Wednesday, June 30, 2010

Source code hosting sets pricing all wrong

Where's the love?


The way GitHub structured their pricing plan looks like a way to punish long-term customers.

They don't charge based on how much value they are providing: they just charge based on how much you must be willing to pay after your data starts gathering there. And they are not alone -- most other do the same wrong customer segmentation tricks.

Many small projects


It's good form to have separate repositories for separate projects, so with each new project hosted on GitHub you would create a new private repository.

Well -- pretty soon you will run out of private repositories so you'll need to upgrade to a new plan.

If you look at their pricing plans they are for 5, 10 and 20 private repositories, and then you get into the over $100/month business plans.

Am I silver business or micro ?


If I look at my own server, I have 34 mercurial repositories dating 2 years back alone. Of course, some are big, some are small, some represent my own ideas while other are repositories for client projects.

But do you know how many am I actually using nowadays? The answer is 4.

So according to this I would need to be on a silver business plan with $100/month. But what is the value they are providing? It's the equivalent of $7/month of the micro plan, plus the value of having your old projects archived and available. Now, I wouldn't say the value of archiving old projects is $93/month.

Metered please


My solution is metered code hosting.

Amazon's EC2 might have spoiled me but I like to know that I'm paying for what I am actually using.

So, how do I see a sane pricing plan ? Well, there are 3 axes to look at: it's the disk I'm using, the bandwidth I'm using and then the actual hosting extras I'm accessing like online source code visualizer, wiki, merge tool, code review or whatever. If you think about it, the "extras" I am talking about might be seen like the CPU-time of running their software.

Now, all the trick is setting a right storage/bandwidth/CPU price.
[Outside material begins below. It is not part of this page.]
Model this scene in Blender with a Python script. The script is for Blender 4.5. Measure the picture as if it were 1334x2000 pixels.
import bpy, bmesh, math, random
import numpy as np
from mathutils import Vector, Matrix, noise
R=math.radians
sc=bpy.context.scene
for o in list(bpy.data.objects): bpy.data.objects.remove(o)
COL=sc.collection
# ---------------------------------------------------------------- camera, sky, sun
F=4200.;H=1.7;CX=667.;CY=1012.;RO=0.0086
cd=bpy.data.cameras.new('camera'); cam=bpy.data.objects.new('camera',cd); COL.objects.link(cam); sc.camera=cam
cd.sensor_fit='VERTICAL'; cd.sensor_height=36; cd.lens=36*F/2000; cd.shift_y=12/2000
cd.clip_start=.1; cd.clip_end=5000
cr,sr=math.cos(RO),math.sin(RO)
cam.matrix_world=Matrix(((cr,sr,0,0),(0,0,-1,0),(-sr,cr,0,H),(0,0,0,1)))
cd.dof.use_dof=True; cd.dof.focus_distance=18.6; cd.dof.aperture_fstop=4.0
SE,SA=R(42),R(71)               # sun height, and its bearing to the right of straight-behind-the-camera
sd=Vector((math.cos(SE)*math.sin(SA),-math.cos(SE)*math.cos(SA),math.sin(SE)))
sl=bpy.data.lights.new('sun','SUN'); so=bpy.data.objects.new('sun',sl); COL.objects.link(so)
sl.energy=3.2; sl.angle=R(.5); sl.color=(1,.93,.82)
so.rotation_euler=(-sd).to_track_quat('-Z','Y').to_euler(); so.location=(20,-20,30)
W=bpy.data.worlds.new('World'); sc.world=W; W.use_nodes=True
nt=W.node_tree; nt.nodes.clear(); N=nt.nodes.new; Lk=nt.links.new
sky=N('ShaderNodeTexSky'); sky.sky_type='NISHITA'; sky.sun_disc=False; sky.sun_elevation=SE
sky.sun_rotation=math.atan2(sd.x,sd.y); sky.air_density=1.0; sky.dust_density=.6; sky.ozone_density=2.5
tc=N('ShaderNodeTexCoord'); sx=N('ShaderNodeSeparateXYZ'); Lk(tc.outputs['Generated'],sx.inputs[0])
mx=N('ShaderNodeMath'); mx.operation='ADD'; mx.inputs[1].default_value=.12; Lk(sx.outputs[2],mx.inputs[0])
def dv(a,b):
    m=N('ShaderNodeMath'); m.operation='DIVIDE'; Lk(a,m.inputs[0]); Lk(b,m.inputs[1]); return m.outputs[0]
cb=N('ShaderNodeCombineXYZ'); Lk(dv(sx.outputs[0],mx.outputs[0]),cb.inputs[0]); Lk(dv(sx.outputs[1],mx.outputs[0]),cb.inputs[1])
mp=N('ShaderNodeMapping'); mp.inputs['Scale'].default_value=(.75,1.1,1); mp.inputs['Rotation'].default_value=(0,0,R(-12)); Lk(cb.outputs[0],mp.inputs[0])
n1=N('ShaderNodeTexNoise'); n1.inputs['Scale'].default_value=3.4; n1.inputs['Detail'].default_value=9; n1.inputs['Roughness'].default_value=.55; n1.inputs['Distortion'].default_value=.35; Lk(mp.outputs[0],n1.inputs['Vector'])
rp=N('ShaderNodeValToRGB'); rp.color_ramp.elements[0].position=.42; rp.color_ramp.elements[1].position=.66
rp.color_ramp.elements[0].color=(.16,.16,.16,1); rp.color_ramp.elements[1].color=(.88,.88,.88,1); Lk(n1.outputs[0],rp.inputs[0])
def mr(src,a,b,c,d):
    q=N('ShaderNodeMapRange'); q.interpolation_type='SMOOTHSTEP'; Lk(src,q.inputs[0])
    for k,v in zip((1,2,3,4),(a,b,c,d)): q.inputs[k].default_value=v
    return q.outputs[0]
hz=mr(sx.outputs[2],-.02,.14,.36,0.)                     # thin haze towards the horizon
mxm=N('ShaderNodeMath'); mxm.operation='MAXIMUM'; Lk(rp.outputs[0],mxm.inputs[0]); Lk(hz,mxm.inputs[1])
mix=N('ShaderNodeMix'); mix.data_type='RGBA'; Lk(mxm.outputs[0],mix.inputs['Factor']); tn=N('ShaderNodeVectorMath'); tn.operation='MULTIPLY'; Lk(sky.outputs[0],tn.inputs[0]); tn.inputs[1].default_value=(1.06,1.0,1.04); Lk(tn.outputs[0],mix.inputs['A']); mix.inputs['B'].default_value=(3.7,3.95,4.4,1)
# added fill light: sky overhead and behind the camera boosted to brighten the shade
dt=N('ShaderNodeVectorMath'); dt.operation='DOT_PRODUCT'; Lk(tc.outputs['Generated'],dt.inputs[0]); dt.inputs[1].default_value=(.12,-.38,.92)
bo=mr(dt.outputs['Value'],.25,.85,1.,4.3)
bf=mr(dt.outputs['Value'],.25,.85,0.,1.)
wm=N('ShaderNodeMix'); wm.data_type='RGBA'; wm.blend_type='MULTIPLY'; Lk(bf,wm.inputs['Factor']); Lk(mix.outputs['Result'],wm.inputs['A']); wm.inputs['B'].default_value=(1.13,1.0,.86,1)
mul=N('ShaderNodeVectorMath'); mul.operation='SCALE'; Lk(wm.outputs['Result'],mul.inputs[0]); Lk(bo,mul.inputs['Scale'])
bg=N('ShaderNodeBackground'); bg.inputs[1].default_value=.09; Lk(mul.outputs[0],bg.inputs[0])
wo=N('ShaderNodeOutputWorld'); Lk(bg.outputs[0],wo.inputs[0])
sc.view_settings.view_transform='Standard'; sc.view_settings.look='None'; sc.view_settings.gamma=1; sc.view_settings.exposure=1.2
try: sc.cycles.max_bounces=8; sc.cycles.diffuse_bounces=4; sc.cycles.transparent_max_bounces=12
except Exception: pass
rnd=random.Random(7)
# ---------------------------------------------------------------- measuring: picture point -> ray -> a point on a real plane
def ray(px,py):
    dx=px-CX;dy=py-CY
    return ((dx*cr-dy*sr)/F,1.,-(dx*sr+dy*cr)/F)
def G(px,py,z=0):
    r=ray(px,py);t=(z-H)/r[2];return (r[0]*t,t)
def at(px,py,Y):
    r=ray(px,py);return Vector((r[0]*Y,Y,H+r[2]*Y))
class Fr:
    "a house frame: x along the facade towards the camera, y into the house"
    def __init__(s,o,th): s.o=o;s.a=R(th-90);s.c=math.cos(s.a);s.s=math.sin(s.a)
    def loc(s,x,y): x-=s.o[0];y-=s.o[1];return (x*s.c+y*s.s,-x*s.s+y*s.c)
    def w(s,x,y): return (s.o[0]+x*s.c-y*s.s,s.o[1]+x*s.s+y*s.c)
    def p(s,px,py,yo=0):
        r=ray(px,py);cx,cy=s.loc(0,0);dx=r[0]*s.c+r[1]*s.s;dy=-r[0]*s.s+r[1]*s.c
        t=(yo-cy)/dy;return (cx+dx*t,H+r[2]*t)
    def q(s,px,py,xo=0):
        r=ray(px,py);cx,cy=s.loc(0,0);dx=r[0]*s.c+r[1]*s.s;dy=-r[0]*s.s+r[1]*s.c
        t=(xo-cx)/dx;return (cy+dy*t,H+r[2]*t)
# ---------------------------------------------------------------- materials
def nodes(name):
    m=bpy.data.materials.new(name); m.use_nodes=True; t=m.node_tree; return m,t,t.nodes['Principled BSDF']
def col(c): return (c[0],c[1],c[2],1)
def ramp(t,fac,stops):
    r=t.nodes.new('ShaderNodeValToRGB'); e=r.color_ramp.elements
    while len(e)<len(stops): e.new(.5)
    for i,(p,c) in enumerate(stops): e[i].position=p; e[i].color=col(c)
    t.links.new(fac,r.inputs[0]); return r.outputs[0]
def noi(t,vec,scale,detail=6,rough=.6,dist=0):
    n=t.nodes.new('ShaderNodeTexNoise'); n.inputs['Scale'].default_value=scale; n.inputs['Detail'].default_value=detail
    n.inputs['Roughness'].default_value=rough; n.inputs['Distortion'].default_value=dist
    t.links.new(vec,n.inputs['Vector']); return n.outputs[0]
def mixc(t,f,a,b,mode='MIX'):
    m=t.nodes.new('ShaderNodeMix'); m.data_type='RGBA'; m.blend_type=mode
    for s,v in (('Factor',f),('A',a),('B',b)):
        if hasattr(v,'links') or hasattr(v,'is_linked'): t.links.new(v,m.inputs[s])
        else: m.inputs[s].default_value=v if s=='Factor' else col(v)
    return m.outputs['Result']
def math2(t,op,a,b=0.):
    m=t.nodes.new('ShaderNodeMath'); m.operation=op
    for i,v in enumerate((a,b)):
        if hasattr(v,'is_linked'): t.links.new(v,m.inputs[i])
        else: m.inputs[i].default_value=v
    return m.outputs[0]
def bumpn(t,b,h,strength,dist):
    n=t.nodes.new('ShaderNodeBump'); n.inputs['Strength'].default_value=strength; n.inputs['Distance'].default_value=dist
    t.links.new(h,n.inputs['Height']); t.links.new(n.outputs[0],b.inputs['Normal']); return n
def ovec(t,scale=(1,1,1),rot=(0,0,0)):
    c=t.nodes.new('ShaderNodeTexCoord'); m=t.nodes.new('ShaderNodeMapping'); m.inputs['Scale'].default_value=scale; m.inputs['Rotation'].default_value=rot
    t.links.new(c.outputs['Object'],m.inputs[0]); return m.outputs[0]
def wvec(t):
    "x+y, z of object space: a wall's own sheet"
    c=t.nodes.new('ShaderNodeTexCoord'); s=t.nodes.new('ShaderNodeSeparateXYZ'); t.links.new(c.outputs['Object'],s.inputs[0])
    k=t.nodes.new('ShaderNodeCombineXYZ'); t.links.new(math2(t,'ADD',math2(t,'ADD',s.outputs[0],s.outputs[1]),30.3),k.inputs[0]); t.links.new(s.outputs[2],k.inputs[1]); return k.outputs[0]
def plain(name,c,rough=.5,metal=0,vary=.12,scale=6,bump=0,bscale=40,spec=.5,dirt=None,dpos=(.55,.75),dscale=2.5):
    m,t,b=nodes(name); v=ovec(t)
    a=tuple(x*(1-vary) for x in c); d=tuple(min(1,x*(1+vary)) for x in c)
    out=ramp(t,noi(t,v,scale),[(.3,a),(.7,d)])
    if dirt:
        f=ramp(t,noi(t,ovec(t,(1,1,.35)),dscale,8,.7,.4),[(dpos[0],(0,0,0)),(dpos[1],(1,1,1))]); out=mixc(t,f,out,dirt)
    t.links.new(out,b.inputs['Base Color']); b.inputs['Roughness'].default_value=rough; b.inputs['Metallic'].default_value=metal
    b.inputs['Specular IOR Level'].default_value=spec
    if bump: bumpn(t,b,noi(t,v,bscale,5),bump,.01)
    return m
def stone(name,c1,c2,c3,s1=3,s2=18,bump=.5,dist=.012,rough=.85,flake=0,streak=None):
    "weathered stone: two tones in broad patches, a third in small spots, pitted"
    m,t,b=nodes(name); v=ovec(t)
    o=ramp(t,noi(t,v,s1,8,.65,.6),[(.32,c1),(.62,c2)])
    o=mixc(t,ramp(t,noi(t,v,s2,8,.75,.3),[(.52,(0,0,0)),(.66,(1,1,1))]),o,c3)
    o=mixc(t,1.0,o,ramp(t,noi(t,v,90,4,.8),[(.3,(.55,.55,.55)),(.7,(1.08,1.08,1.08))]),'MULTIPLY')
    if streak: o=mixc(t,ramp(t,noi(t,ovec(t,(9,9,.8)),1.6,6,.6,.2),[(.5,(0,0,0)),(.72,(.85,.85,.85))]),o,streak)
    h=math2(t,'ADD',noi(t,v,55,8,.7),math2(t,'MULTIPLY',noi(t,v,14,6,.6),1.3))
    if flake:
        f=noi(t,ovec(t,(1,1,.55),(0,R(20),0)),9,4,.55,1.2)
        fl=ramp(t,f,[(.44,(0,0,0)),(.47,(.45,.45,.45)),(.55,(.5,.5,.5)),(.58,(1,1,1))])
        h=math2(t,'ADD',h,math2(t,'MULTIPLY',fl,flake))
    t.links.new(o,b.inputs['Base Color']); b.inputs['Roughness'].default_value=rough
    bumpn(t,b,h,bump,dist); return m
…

Storage can't be more than 130% of the S3 price, meaning about 20 cents/GB ($0.20)

Bandwidth can't be more than 130% of the EC2 data transfer, meaning again about 20 cents/GB ($0.20)

Setting a price on the CPU time is interesting as this basically tells you how they value their product. It's impossible to guess but they would have to set the number pretty high to make normal usage exceed their current pricing plan.

... or the simpler change


The other notion they could introduce is that of active repository.

If I am pushing changesets to a repository, editing the wiki it's pretty safe to say I should pay for that repository.

But if I haven't touched the repository in any way for the whole month it would sure be nice to charge me only for the storage (or nothing at all if we see storage as "unlimited").